Très concrètement, comment, donc, penser une éventuelle alliance entre Hamon et Mélenchon pour sortir de l’impasse électorale, et en réunissant les conditions pour sortir également de l’impasse politique dans laquelle Hamon semble s’acheminer tranquillement ? Mélenchon rejoignant Hamon et s’inféodant au PS, alors qu’il a lutté contre lui toutes ces années, c’est impossible. Qu’est-ce que demande alors Mélenchon pour que « tout soit possible » ? Que le ménage soit fait, c’est-à-dire que Hamon tranche dans le vif pour un programme exigeant, qui fasse fuir les brebis de l’aile droite du PS ailleurs (c’est-à-dire probablement chez Macron). Il ne s’agit pas de mettre des têtes sur des piquets, ni de viser qui que ce soit en particulier, mais de créer les conditions favorables au départ de quelques-uns, et donc d’ancrer clairement son discours à gauche, et de cesser de vouloir faire le grand écart, qui est une démonstration de souplesse gymnastique mais ne permet pas d’avancer loin.

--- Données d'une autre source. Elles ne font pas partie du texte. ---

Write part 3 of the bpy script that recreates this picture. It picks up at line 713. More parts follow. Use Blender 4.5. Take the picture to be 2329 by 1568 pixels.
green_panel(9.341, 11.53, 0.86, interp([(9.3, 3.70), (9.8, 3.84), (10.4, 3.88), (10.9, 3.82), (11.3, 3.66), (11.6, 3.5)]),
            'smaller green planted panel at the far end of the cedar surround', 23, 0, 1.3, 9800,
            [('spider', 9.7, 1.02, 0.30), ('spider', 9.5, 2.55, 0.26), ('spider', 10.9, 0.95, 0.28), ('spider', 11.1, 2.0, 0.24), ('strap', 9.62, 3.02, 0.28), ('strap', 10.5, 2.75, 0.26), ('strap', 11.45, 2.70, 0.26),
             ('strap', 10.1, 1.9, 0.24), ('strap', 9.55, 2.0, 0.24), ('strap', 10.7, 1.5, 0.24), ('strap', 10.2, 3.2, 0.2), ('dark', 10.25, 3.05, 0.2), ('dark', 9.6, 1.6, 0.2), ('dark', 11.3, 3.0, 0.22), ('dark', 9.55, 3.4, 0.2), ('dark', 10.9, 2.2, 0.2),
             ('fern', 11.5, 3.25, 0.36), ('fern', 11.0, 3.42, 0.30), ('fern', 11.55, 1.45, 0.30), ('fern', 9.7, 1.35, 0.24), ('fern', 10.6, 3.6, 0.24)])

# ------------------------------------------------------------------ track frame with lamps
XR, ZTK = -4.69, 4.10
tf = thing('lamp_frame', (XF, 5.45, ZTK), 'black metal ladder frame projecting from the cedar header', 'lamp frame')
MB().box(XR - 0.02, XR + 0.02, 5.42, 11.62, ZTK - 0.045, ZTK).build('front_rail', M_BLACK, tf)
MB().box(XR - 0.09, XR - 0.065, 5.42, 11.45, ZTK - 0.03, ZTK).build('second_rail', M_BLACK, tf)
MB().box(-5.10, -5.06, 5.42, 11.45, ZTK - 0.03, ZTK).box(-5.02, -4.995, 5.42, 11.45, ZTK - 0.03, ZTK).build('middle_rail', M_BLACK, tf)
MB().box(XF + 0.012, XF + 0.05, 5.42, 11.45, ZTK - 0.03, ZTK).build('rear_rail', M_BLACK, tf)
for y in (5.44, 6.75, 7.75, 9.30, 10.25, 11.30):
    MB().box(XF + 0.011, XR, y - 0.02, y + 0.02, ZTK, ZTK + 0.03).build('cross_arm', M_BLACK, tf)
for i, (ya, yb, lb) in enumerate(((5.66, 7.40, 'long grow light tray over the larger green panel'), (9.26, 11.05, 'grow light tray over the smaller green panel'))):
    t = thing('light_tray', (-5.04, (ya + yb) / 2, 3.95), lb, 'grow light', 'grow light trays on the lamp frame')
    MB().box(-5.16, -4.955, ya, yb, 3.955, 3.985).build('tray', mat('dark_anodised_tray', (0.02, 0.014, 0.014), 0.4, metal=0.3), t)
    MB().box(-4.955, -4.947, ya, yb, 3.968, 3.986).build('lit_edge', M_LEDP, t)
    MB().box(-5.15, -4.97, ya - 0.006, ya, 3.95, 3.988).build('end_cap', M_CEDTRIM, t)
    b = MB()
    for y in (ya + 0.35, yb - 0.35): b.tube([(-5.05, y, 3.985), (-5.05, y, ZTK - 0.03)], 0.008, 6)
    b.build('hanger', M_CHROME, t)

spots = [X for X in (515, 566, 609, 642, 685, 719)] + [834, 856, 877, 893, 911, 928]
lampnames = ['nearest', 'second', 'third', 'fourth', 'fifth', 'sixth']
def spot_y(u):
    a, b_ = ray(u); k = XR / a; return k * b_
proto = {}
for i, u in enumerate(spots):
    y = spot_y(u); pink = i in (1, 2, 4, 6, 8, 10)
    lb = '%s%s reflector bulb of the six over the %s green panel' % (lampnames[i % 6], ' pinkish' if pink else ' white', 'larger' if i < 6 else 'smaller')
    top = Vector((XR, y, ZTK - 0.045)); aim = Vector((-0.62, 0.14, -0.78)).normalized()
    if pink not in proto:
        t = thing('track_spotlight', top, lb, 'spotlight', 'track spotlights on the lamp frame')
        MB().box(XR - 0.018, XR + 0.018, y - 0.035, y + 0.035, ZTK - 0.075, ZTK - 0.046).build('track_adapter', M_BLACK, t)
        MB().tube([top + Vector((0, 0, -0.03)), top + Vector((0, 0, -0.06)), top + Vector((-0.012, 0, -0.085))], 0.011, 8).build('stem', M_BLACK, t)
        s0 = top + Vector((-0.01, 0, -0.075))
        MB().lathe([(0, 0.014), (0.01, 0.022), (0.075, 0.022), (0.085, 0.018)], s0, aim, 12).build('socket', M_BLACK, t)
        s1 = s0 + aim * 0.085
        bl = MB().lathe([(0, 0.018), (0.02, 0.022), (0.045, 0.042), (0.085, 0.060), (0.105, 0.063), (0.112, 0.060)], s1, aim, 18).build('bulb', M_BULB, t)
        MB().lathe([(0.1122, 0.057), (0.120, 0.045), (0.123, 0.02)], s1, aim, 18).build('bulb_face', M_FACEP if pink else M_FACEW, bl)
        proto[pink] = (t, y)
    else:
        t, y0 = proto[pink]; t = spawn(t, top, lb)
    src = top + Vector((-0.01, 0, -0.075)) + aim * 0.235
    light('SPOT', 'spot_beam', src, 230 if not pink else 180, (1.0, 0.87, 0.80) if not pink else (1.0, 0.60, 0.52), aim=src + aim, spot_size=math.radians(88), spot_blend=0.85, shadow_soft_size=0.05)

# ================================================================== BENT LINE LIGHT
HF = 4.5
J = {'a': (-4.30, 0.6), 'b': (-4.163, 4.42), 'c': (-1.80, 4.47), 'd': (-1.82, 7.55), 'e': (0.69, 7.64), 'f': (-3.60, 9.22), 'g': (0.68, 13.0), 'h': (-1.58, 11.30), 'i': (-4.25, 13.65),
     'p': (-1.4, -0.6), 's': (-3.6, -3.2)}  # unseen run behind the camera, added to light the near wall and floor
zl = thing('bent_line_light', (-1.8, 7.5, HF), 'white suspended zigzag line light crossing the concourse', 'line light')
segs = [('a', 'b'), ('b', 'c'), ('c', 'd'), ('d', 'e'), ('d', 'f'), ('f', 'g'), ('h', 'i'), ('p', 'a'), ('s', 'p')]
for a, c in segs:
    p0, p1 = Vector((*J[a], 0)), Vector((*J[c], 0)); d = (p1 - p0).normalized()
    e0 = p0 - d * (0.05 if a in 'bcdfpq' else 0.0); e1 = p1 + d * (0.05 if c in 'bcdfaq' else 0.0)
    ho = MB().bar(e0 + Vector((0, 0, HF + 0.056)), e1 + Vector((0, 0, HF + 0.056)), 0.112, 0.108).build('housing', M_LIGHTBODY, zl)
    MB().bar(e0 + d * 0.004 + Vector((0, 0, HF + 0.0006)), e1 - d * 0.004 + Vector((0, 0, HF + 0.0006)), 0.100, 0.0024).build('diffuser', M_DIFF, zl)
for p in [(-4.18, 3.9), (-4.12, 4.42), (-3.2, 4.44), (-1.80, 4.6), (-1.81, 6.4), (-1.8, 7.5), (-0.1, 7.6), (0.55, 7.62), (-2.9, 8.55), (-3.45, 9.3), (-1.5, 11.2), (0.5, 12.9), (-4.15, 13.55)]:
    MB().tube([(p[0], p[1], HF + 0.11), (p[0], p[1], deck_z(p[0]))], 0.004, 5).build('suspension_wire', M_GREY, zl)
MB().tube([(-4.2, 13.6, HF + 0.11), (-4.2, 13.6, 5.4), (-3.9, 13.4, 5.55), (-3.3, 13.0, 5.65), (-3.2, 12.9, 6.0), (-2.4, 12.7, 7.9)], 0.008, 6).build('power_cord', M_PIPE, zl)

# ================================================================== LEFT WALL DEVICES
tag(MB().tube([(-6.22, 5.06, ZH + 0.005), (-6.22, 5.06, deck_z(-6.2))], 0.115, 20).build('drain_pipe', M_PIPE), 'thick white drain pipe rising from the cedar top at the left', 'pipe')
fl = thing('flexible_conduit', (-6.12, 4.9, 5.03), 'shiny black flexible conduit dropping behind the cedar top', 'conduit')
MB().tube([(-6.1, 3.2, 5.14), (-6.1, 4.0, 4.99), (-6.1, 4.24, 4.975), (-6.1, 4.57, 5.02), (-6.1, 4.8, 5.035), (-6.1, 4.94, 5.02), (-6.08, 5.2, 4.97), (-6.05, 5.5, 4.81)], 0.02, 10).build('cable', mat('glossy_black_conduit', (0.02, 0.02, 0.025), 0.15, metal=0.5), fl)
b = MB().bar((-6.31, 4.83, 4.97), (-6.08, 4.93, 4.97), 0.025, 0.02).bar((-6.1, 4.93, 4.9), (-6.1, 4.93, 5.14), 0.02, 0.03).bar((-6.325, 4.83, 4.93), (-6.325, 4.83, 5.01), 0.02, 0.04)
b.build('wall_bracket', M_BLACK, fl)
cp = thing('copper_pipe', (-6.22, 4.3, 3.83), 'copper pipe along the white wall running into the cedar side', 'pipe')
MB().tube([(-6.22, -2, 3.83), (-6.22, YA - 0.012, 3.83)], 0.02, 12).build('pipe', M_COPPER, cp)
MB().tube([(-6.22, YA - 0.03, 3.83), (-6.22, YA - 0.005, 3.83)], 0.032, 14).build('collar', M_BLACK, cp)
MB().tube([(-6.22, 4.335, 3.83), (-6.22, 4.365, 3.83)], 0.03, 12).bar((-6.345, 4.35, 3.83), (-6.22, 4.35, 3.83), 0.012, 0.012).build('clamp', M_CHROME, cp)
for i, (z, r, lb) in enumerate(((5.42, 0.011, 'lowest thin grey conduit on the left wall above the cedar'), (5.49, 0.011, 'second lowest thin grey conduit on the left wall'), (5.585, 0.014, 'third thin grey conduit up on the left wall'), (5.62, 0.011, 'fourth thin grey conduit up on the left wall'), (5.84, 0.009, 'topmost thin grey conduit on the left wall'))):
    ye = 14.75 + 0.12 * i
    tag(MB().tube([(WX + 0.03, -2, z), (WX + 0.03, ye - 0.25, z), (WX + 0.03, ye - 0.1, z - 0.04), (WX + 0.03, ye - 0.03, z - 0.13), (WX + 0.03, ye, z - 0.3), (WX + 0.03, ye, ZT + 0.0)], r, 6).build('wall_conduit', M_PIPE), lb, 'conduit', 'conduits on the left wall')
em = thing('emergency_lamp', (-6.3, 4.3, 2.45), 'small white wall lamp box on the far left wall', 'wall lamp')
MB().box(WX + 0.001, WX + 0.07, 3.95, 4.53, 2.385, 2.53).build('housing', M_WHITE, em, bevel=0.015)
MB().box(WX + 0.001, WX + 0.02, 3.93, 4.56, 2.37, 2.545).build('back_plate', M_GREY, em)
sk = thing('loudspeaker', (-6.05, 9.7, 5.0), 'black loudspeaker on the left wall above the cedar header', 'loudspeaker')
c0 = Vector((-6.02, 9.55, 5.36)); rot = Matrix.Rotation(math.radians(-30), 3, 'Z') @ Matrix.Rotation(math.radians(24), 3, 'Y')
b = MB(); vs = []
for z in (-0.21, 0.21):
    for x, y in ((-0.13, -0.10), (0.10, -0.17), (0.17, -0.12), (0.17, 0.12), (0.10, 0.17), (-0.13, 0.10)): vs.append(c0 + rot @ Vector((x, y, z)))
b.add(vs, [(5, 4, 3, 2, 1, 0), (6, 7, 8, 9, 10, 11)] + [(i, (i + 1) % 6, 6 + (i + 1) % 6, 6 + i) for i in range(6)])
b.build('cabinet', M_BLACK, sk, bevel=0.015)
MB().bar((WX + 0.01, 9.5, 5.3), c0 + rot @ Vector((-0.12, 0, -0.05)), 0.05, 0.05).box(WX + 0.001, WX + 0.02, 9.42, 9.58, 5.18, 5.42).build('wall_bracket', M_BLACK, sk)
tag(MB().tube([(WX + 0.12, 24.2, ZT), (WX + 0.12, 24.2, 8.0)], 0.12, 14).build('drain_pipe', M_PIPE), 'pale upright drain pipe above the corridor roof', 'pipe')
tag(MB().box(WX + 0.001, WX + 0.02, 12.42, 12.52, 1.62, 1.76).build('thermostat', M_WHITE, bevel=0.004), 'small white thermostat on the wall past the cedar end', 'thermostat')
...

Il me semble, et là c’est moi qui m’avance, qu’une seconde condition pour parvenir à sortir le programme de Hamon de l’impasse politique, serait qu’il cesse de picorer dans le programme de la FI en y ajoutant deux ou trois choses de son cru (le revenu universel, etc.), et qu’il l’embrasse en intégralité. Les deux se ressemblent déjà beaucoup, ça ne devrait pas être très dur d’adapter le reste… Et donc il faudrait que Hamon réussisse à inféoder sa candidature, et donc le PS, à la FI… pour quel résultat ? pour que, je crois qu’il aurait la générosité et l’honnêteté de le faire, Mélenchon retire sa candidature à son profit. Il n’a en tout cas jamais manqué de répéter, y compris à son double discours de Lyon et de Paris du 5 février, que l’important ce n’était aps lui, mais les idées pour lesquelles il combattait. Et quand les gens crient « Mélenchon président », il les reprend, et leur dit que la seule chose à crier, c’est « Résistance ». Se désister en faveur de quelqu’un qui embrasserait son programme et qui serait jugé mieux apte à le porter ne devrait donc pas poser de problème pour Mélenchon, c’est du moins ma thèse. Et dans ce cas d’un ralliement de Hamon non à Mélenchon, mais à la FI (hautement improbable, je le sais, mais on peut rêver… et surtout il n’y a pas d’autre option d’accord possible dans l’état actuel des choses), le reste de la gauche suivrait, notamment EELV ou le PCF, qui ne s’est pour l’instant impliqué que très mollement dans la campagne de JLM.
Serait-ce encore une « carabistouille », un accord d’appareils ? Non, parce que la France insoumise n’est pas un parti, mais un mouvement dont la plupart des adhérents ne sont pas encartés ailleurs, et un mouvement par ailleurs très contraignant : ce n’est pas un cartel de partis comme le Front de gauche à l’intérieur duquel deux partis pouvaient se présenter face à face à des élections législatives ou municipales, mais un mouvement trans-partis largement ouvert à la société civile où les accords électoraux sont interdits, et où la signature d’une charte donne des boutons aux élus habitués à une totale indépendance et aux « petits arrangements » – c’est notamment ce qui a fait tiquer les élus PCF à qui on a demandé en novembre dernier s’ils voulaient soutenir la FI.
Les insoumis verraient-ils d’un bon œil la défection de Mélenchon vis-à-vis de Hamon ? Non, si cela se faisait sans garantie aucune de respect de la parole politique. Oui, si Hamon s’engageait, en signant la charte et en acceptant du coup l’autorité collective de la FI, à appliquer le programme pour lequel il serait élu. Parce que le plus important, ce ne sont pas les personnes, ce sont les idées. Et que de ce point de vue, le programme de la FI est bien plus abouti, cohérent et pragmatique (tout y est chiffré, tous les moyens d’action sont pensés et explicités) que celui de l’actuel candidat PS.